ISTOÉ – Honestamente, você imita o seu pai?
Roy Dalí –
Meu pai costumava dizer: “Das pessoas que não imitam ninguém, não se pode esperar nada.” É melhor ser a cópia de uma grande personalidade do que um original desconhecido.

ISTOÉ – O que você mais lembra do seu pai?
Roy Dalí –
Lembro dele pintando. Ele ficava horrorizado com a possibilidade de que a poeira pudesse arruinar seus trabalhos. Como tinha medo de minha inoportuna “ajuda”, ele mantinha o cavalete a uma certa distância. Confinei minhas valiosas memórias familiares em meu livro autobiográfico O outro Dalí, com 365 páginas. Mas percebi que nem mesmo uma enciclopédia bastaria. Então, estou escrevendo outra autobiografia, intitulada Em nome do pai.

ISTOÉ – Ele esteve muito ausente na sua criação?
Roy Dalí –
Sentia muito a falta dele. Mas ele sabia como preencher o vazio de sua ausência, algumas vezes com originalidade. Suas presenças curtas, mas intensas, realmente abasteceram minha vida. Quinze anos depois de sua morte, ainda tenho dificuldade de aceitar que ele não está mais aqui. Vou sentir sua falta para sempre.
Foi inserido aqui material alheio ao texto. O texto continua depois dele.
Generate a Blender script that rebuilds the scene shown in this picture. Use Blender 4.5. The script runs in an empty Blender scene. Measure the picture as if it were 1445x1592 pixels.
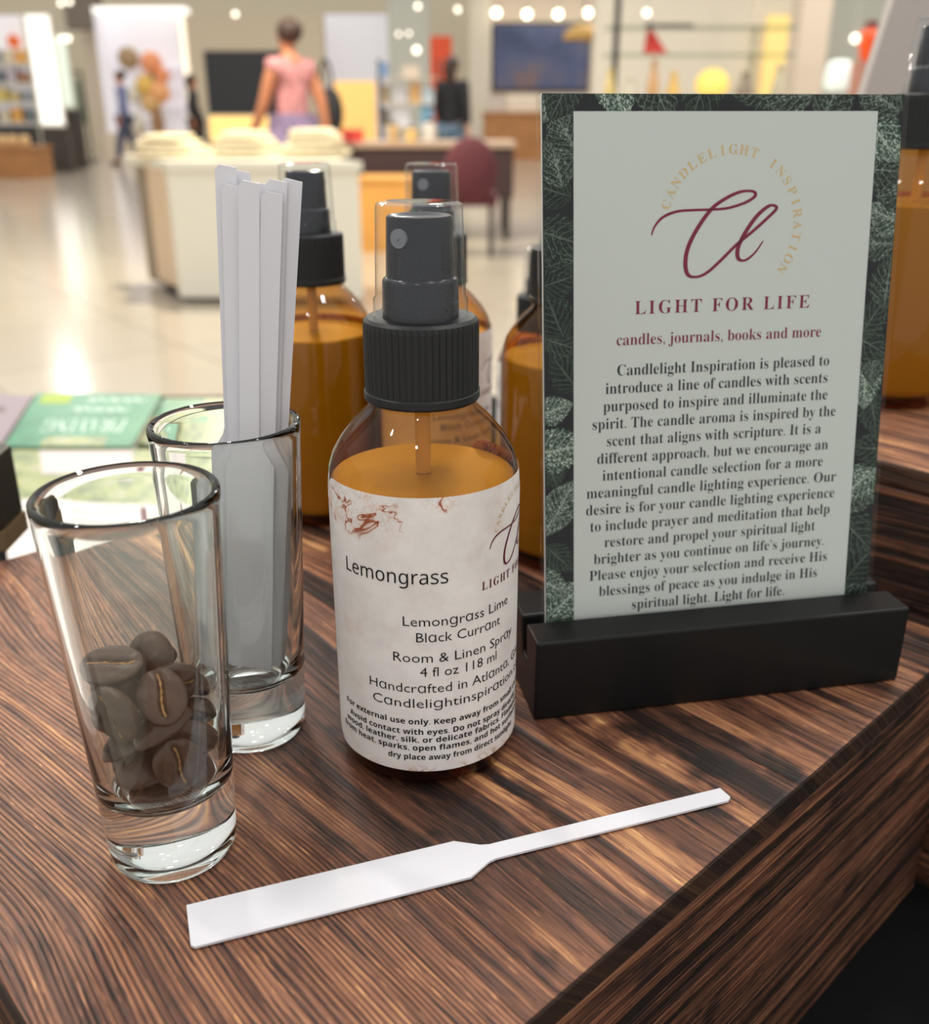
import bpy, bmesh, math, random
from mathutils import Vector, Matrix, Quaternion

random.seed(11)
SC = bpy.context.scene
COL = SC.collection
PI = math.pi

# ------------------------------------------------------------------ camera, world, lamps, exposure
TZ = 0.90                      # height of the burned-wood crate top above the floor
CAM_Z = TZ + 0.1615
FPX, PITCH = 1524.4, math.radians(22.39)
cd = bpy.data.cameras.new('camera')
cd.sensor_fit = 'HORIZONTAL'
cd.sensor_width = 36.0
cd.lens = 36.0 * FPX / 1445
cd.clip_start = 0.01
cd.clip_end = 200
cd.dof.use_dof = True
cd.dof.focus_distance = 0.237
cd.dof.aperture_fstop = 14.5
cam = bpy.data.objects.new('camera', cd)
COL.objects.link(cam)
cam.location = (0, 0, CAM_Z)
cam.rotation_euler = (PI / 2 - PITCH, 0, 0)
SC.camera = cam

SC.view_settings.view_transform = 'Standard'
SC.view_settings.look = 'None'
SC.view_settings.gamma = 1.0
SC.view_settings.use_curve_mapping = False
SC.view_settings.exposure = 0.0
SC.cycles.max_bounces = 24
SC.cycles.transmission_bounces = 20
SC.cycles.transparent_max_bounces = 24
SC.cycles.sample_clamp_indirect = 6.0

wd = bpy.data.worlds.new('store_light')
SC.world = wd
wd.use_nodes = True
wbg = wd.node_tree.nodes['Background']
wbg.inputs[0].default_value = (1.0, 0.975, 0.945, 1)
wbg.inputs[1].default_value = 0.86


def disc_lamp(name, loc, power, size, color=(1, 0.955, 0.90), aim=None):
    l = bpy.data.lights.new(name, 'AREA')
    l.shape = 'DISK'
    l.size = size
    l.energy = power
    l.color = color
    o = bpy.data.objects.new(name, l)
    COL.objects.link(o)
    o.location = loc
    if aim is not None:
        o.rotation_euler = (Vector(aim) - Vector(loc)).to_track_quat('-Z', 'Y').to_euler()
    return o


for (lx, ly, p) in ((-1.5, 1.0, 15), (-0.35, 1.5, 13), (0.6, 1.2, 13), (1.5, 1.9, 10), (-0.9, 2.6, 13),
                    (0.4, 2.9, 11), (-1.7, -0.2, 9), (0.9, 0.1, 8), (-0.3, -1.2, 9)):
    disc_lamp('downlight_lamp', (lx, ly, 3.5), p * 1.0, 0.14)
for (lx, ly) in ((-5, 12), (0, 13.5), (5, 12), (-8, 19.5), (-2.5, 19.5), (3.5, 20.5), (2.4, 9.5)):
    disc_lamp('hall_lamp', (lx, ly, 4.4), 75, 0.5)
for (lx, ly) in ((-2.6, 4.2), (-1.1, 4.6), (0.5, 4.4), (2.0, 4.8), (-1.8, 6.2), (1.3, 6.4), (-2.3, 2.2), (2.2, 0.8)):
    disc_lamp('store_spot_lamp', (lx, ly, 3.9), 7, 0.11)
disc_lamp('table_spot_lamp', (-1.6, 6.9, 3.8), 210, 0.25, (1, 0.9, 0.7), (-1.5, 6.9, 0.8))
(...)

ISTOÉ – Qual a importância de Gala na sua vida?
Roy Dalí –
Sem minha mãe, eu nunca teria existido e, provavelmente, nem Salvador Dalí teria ocupado tanto espaço no imaginário coletivo. Minha mãe sabia se tornar o melhor combustível para a “máquina” Dalí. E foi a mais extraordinária “corretora” daquelas percepções oníricas, chamadas muitas vezes pela superficialidade humana de maluquice.
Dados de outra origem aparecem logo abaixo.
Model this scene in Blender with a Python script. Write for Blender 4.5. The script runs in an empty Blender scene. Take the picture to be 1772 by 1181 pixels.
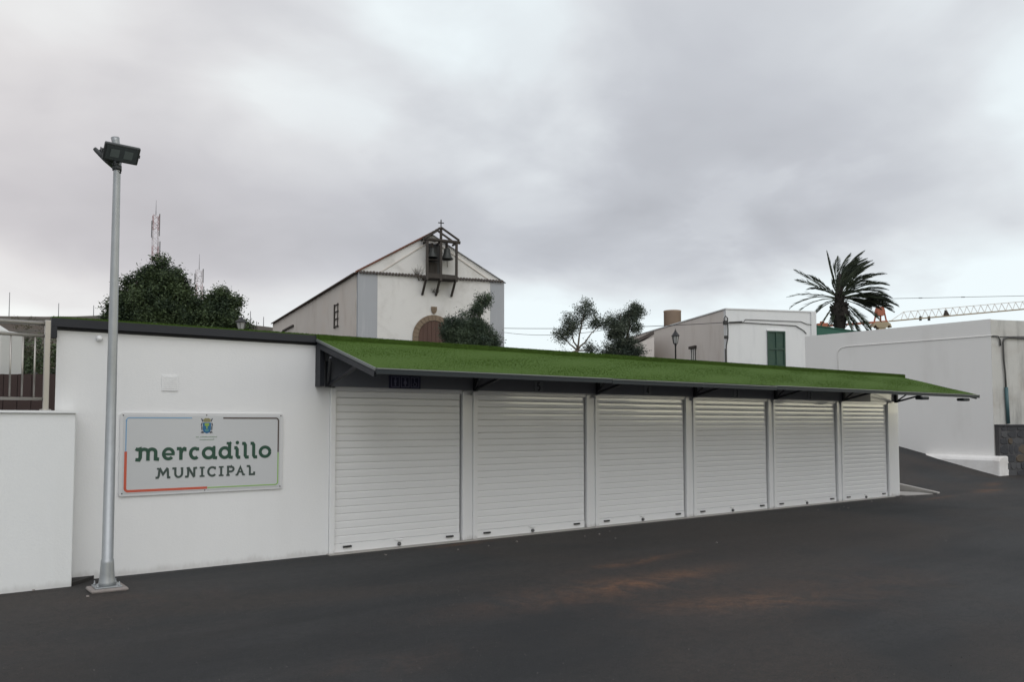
import bpy, bmesh, math, random
from mathutils import Vector, Matrix
rad = math.radians
scene = bpy.context.scene
COL = scene.collection

# ------------------------------------------------------------------ camera
HEAD = rad(36.2665)                        # heading, clockwise from +Y
FW = Vector((math.sin(HEAD), math.cos(HEAD), 0))
RT = Vector((math.cos(HEAD), -math.sin(HEAD), 0))
UP = Vector((0, 0, 1))
cam = bpy.data.cameras.new('camera')
cam.sensor_width = 36.0
cam.lens = 28.14
cam.shift_y = 0.0418
cam.clip_start = 0.05
cam.clip_end = 6000
cam_o = bpy.data.objects.new('camera', cam)
cam_o.location = (0, 0, 1.65)
cam_o.rotation_euler = (rad(90 + 2.79), 0, -HEAD)
COL.objects.link(cam_o)
scene.camera = cam_o

# ------------------------------------------------------------------ sun
SUN_EL, SUN_HEAD = rad(48), rad(196)       # heading clockwise from +Y, behind the camera
sun = bpy.data.lights.new('sun', 'SUN')
sun.energy = 0.78
sun.angle = rad(55)
sun.color = (0.99, 0.99, 1.0)
sun_o = bpy.data.objects.new('sun', sun)
sd = Vector((math.sin(SUN_HEAD) * math.cos(SUN_EL), math.cos(SUN_HEAD) * math.cos(SUN_EL), math.sin(SUN_EL)))
sun_o.rotation_euler = sd.to_track_quat('Z', 'Y').to_euler()
sun_o.location = (0, -20, 40)
COL.objects.link(sun_o)

# ------------------------------------------------------------------ world: overcast sky
world = bpy.data.worlds.new('World')
scene.world = world
world.use_nodes = True
wt = world.node_tree
wt.nodes.clear()

class G:
    """small helper that wires shader nodes"""
    def __init__(s, tree): s.t = tree
    def n(s, typ, **kw):
        nd = s.t.nodes.new(typ)
        for k, v in kw.items(): setattr(nd, k, v)
        return nd
    def put(s, sock, v):
        if isinstance(v, bpy.types.NodeSocket): s.t.links.new(v, sock)
        elif v is not None:
            try: sock.default_value = v
            except Exception: sock.default_value = (*v, 1.0)
    def m(s, op, a, b=None, c=None, clamp=False):
        nd = s.n('ShaderNodeMath', operation=op, use_clamp=clamp)
        s.put(nd.inputs[0], a); s.put(nd.inputs[1], b); s.put(nd.inputs[2], c)
        return nd.outputs[0]
    def v(s, op, a, b=None):
        nd = s.n('ShaderNodeVectorMath', operation=op)
        s.put(nd.inputs[0], a); s.put(nd.inputs[1], b)
        return nd.outputs['Value'] if op in ('DOT_PRODUCT', 'LENGTH') else nd.outputs['Vector']
    def mix(s, f, a, b, mode='MIX'):
        nd = s.n('ShaderNodeMix', data_type='RGBA', blend_type=mode)
        s.put(nd.inputs[0], f); s.put(nd.inputs[6], a); s.put(nd.inputs[7], b)
        return nd.outputs[2]
    def noise(s, vec, scale, detail=4, rough=0.55, dist=0.0):
        nd = s.n('ShaderNodeTexNoise')
        s.put(nd.inputs['Vector'], vec)
        nd.inputs['Scale'].default_value = scale
        nd.inputs['Detail'].default_value = detail
        nd.inputs['Roughness'].default_value = rough
        nd.inputs['Distortion'].default_value = dist
        return nd.outputs['Fac']
    def ramp(s, f, stops):
        nd = s.n('ShaderNodeValToRGB')
        cr = nd.color_ramp
        while len(cr.elements) < len(stops): cr.elements.new(0.5)
        for e, (p, c) in zip(cr.elements, stops):
            e.position = p; e.color = (*c, 1) if len(c) == 3 else c
        s.put(nd.inputs[0], f)
        return nd.outputs[0]
    def rng(s, f, a, b, c, d, smooth=True):
        nd = s.n('ShaderNodeMapRange', interpolation_type='SMOOTHSTEP' if smooth else 'LINEAR')
        s.put(nd.inputs[0], f)
        for i, x in enumerate((a, b, c, d)): nd.inputs[i + 1].default_value = x
        return nd.outputs[0]

g = G(wt)
D = g.n('ShaderNodeTexCoord').outputs['Generated']
sep = g.n('ShaderNodeSeparateXYZ'); g.put(sep.inputs[0], D)
dz = g.m('MAXIMUM', sep.outputs[2], 0.0)
den = g.m('ADD', dz, 0.27)
comb = g.n('ShaderNodeCombineXYZ')
g.put(comb.inputs[0], g.m('DIVIDE', sep.outputs[0], den))
g.put(comb.inputs[1], g.m('DIVIDE', sep.outputs[1], den))
P = comb.outputs[0]
big = g.noise(P, 0.95, 4, 0.45, 0.3)
mid = g.noise(g.v('ADD', P, (7.3, 2.1, 0.4)), 2.6, 5, 0.48, 0.25)
fine = g.noise(g.v('ADD', P, (1.3, 5.1, 3.4)), 4.5, 4, 0.5, 0.3)
t = g.m('ADD', g.m('MULTIPLY', g.m('SUBTRACT', big, 0.5), 0.75), 0.50)
t = g.m('ADD', t, g.m('MULTIPLY', g.m('SUBTRACT', mid, 0.5), 0.55))
t = g.m('ADD', t, g.m('MULTIPLY', g.m('SUBTRACT', fine, 0.5), 0.16))
# lighter and heavier banks of cloud: azimuth right of the heading, elevation, half width (degrees), strength
BANKS = [(-13, 24, 5, .15), (1, 24.5, 5.5, .24), (22, 25, 9, .06), (34, 22, 6, .24), (-15, 17, 6, .10),
         (2, 12.5, 5, .16), (17, 13, 3.5, .14), (34, 10, 7, .26), (-31, 26, 9, .15), (21, 11, 3.5, .08),
         (11, 18, 9, -.20), (23, 17, 8, -.15), (-22, 11, 8, -.20), (-8, 12.5, 6, -.15), (-31, 15, 8, -.08), (31, 16, 5, -.09)]
dn = g.v('NORMALIZE', D)
wob = g.m('MULTIPLY', g.m('SUBTRACT', mid, 0.5), 0.03)
for az, el, w, amp in BANKS:
    h = HEAD + rad(az)
    c = (math.sin(h) * math.cos(rad(el)), math.cos(h) * math.cos(rad(el)), math.sin(rad(el)))
    q = g.m('SUBTRACT', g.m('ADD', g.v('DOT_PRODUCT', dn, c), wob), 1.0)
    q = g.m('EXPONENT', g.m('MULTIPLY', q, 1.0 / (rad(w) ** 2)))
    t = g.m('MULTIPLY_ADD', g.m('MINIMUM', q, 1.0), amp * 1.35, t)
# the clear strip under the cloud base, all round the horizon
low = g.rng(dz, 0.075, 0.235, 1.0, 0.0)
low = g.m('MULTIPLY', low, g.rng(g.m('ADD', g.m('MULTIPLY', big, 0.5), g.m('MULTIPLY', mid, 0.5)), 0.30, 0.56, 0.60, 1.0))
t = g.m('MULTIPLY_ADD', low, 0.70, t)
cloud = g.ramp(t, [(0.10, (0.39, 0.40, 0.428)), (0.36, (0.485, 0.50, 0.533)), (0.60, (0.615, 0.64, 0.665)), (0.95, (0.76, 0.83, 0.85))])
# dusty warmth in the cloud towards the left of the street
warm = g.rng(g.v('DOT_PRODUCT', dn, tuple(-(RT * 0.9 - FW * 0.43))), 0.38, 0.92, 0.0, 1.0)
cloud = g.mix(g.m('MULTIPLY', warm, 1.0), cloud, g.mix(1.0, cloud, (1.075, 0.99, 0.945, 1), 'MULTIPLY'))
# creamy evening light in the clear strip low on the right
cream = g.m('MULTIPLY', g.rng(g.v('DOT_PRODUCT', dn, tuple(RT * 0.93 - FW * 0.37)), 0.15, 0.95, 0.0, 1.0), g.rng(dz, 0.02, 0.30, 1.0, 0.0))
cloud = g.mix(cream, cloud, g.mix(1.0, cloud, (2.5, 2.18, 1.62, 1), 'MULTIPLY'))
sky = g.n('ShaderNodeTexSky', sky_type='NISHITA')
sky.sun_disc = False
sky.sun_elevation = SUN_EL
sky.sun_rotation = SUN_HEAD
sky.air_density = 1.0
sky.dust_density = 2.0
bg1 = g.n('ShaderNodeBackground'); g.put(bg1.inputs[0], sky.outputs[0]); bg1.inputs[1].default_value = 0.05
bg2 = g.n('ShaderNodeBackground'); g.put(bg2.inputs[0], cloud); bg2.inputs[1].default_value = 1.0
ms = g.n('ShaderNodeMixShader')
g.put(ms.inputs[0], 0.90); g.put(ms.inputs[1], bg1.outputs[0]); g.put(ms.inputs[2], bg2.outputs[0])
wo = g.n('ShaderNodeOutputWorld'); g.put(wo.inputs[0], ms.outputs[0])

scene.view_settings.view_transform = 'Standard'
scene.view_settings.look = 'None'
scene.view_settings.exposure = 0.34
scene.view_settings.gamma = 1.0
scene.view_settings.use_curve_mapping = False
scene.render.engine = 'CYCLES'
scene.cycles.max_bounces = 8
scene.cycles.use_denoising = True

# ------------------------------------------------------------------ materials
def new_mat(name):
    m = bpy.data.materials.new(name); m.use_nodes = True
    b = m.node_tree.nodes['Principled BSDF']
    return m, G(m.node_tree), b

def mat(name, col, rough=0.6, var=0.06, vscale=3.0, bump=0.0, bscale=60.0, metal=0.0, spec=0.5, coat=0.0, streak=None, island=0.0, tint=None, base=None):
    """procedural principled material: base colour with soft variation, fine bump, optional rain streaks"""
    m, g, b = new_mat(name)
    co = g.n('ShaderNodeTexCoord').outputs['Object']
    n1 = g.noise(co, vscale, 5, 0.6, 0.2)
    n2 = g.noise(co, vscale * 7, 4, 0.6)
    f = g.m('ADD', g.m('MULTIPLY', g.m('SUBTRACT', n1, 0.5), 2.0), g.m('MULTIPLY', g.m('SUBTRACT', n2, 0.5), 0.9))
    if island:
        rp = g.n('ShaderNodeNewGeometry').outputs['Random Per Island']
        f = g.m('ADD', f, g.m('MULTIPLY', g.m('SUBTRACT', rp, 0.5), island / max(var, 1e-4)))
    gain = g.m('MULTIPLY_ADD', f, var, 1.0)
    cc = g.n('ShaderNodeCombineColor')
    for i in range(3): g.put(cc.inputs[i], gain)
    c = g.mix(1.0, (*col, 1), cc.outputs[0], 'MULTIPLY')
    if tint:       # second colour in patches
        tc, ts, amt = tint
        c = g.mix(g.m('MULTIPLY', g.rng(g.noise(g.v('ADD', co, (3.1, 9.2, 4.4)), ts, 5, 0.6, 0.4), 0.46, 0.70, 0, 1), amt), c, (*tc, 1))
    if streak:     # vertical weathering
        sc, amt, xs = streak
        mp = g.n('ShaderNodeMapping'); g.put(mp.inputs[0], co); mp.inputs['Scale'].default_value = (xs, xs, 0.22)
        s = g.rng(g.noise(mp.outputs[0], 1.0, 5, 0.65), 0.50, 0.78, 0, 1)
        c = g.mix(g.m('MULTIPLY', s, amt), c, (*sc, 1))
    if base:       # splash dirt along the foot of a wall
        bc, bh, amt = base
        sp = g.n('ShaderNodeSeparateXYZ'); g.put(sp.inputs[0], co)
        mp = g.n('ShaderNodeMapping'); g.put(mp.inputs[0], co); mp.inputs['Scale'].default_value = (5, 5, 2)
        e = g.m('ADD', g.m('DIVIDE', sp.outputs[2], bh), g.m('MULTIPLY', g.m('SUBTRACT', g.noise(mp.outputs[0], 1.0, 6, 0.7), 0.5), 2.4))
        c = g.mix(g.m('MULTIPLY', g.rng(e, 0.1, 1.0, 1.0, 0.0), amt), c, (*bc, 1))
    g.put(b.inputs['Base Color'], c)
    b.inputs['Metallic'].default_value = metal
    b.inputs['Specular IOR Level'].default_value = spec
    g.put(b.inputs['Roughness'], g.m('MULTIPLY_ADD', g.m('SUBTRACT', n2, 0.5), 0.18, rough, clamp=True))
    if coat:
        b.inputs['Coat Weight'].default_value = coat
        b.inputs['Coat Roughness'].default_value = 0.04
    if bump:
        bp = g.n('ShaderNodeBump'); bp.inputs['Strength'].default_value = bump; bp.inputs['Distance'].default_value = 0.01
        g.put(bp.inputs['Height'], g.noise(co, bscale, 6, 0.6)); g.put(b.inputs['Normal'], bp.outputs[0])
    return m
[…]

ISTOÉ – O que você sabe do Brasil?
Roy Dalí –
O Brasil é uma das mais maravilhosas criações e reflete a complexa personalidade do meu pai. Louis, um grande amigo meu, que mora no Rio de Janeiro – não o vejo há tempos –, costumava me mandar fotos coloridas do Carnaval, magnífico e surreal. Espero ir aí no futuro.

ISTOÉ – George W. Bush, Bin Laden, Saddam Hussein fazem parte de
um mundo surreal?
Roy Dalí –
Nosso mundo não é surreal, é uma merda. Isso não tem nada a ver com surrealismo.

ISTOÉ – Aos três anos, você dizia querer ser ator; aos sete, um demônio;
aos nove, Deus. O que quer ser agora?
Roy Dalí –
Um cientista capaz de acabar com os maiores problemas do mundo. Mas acho que um gênio na família já é o suficiente.